Africa-EU

The Africa-EU commissioner for energy and infrastructure, Elham Ibrahim, confirms that $140 million from EU member countries, has been earmarked for funding of thermal energy projects in east African countries.

[quote]Ibrahim explained that the funds have been allocated for thermal energy projects, which will cover a percentage of project costs ranging from 40% to 80%, Daily News Egypt reported.

She stated that the funds have already supported Kenya, Ethiopia and Comoros to implement thermal energy projects, adding that Rwanda and Djibouti are next in line to benefit from the funds as they will be signing contracts over the coming months.

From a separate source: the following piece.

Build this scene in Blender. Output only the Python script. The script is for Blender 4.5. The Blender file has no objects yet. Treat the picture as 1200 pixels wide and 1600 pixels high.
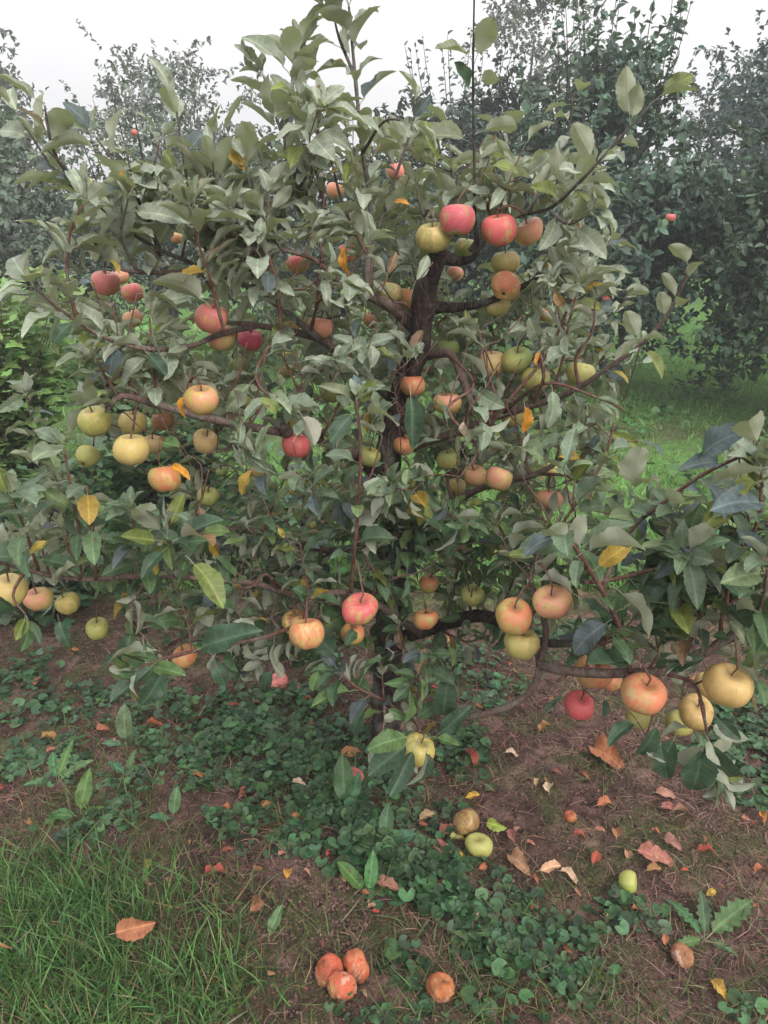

Africa-EU commissioner: countries mobilise funds

The Africa-EU commissioner further noted the funding has been mobilised by member countries, including some EU countries, with a total of $30 million, while Germany contributed $20 million and England £47 million ($66,5 million).

The allocated funds will be utilised to carry out geological studies and the drilling of the first two exploratory wells for identified projects using thermal energy technologies.

Meanwhile, Ibrahim highlighted some of the pressing issues that Africa is faced with, including electricity theft; however, she said that the Africa-EU commission is committed to mobilising funds for Africa until 2040.

She then emphasised that investment in energy development will result in economic development on the continent.

“We aim to deliver electricity to about 800 million citizens by 2040,” she said.

Ibrahim added, “Smart-networks programmes must be adopted in all African countries as soon as possible.”

Africa-EU extends its scope

In conclusion, Ibrahim gave insight into the Africa-EU future plans for its 2063 agenda around infrastructure development, with a  focus on investing in modern infrastructure, including roads, railways, sea ports, communication and information technology, and airports.

“Major projects will be financed, like highways between countries, in addition to optical fibre cables, ports, and railways,” she said.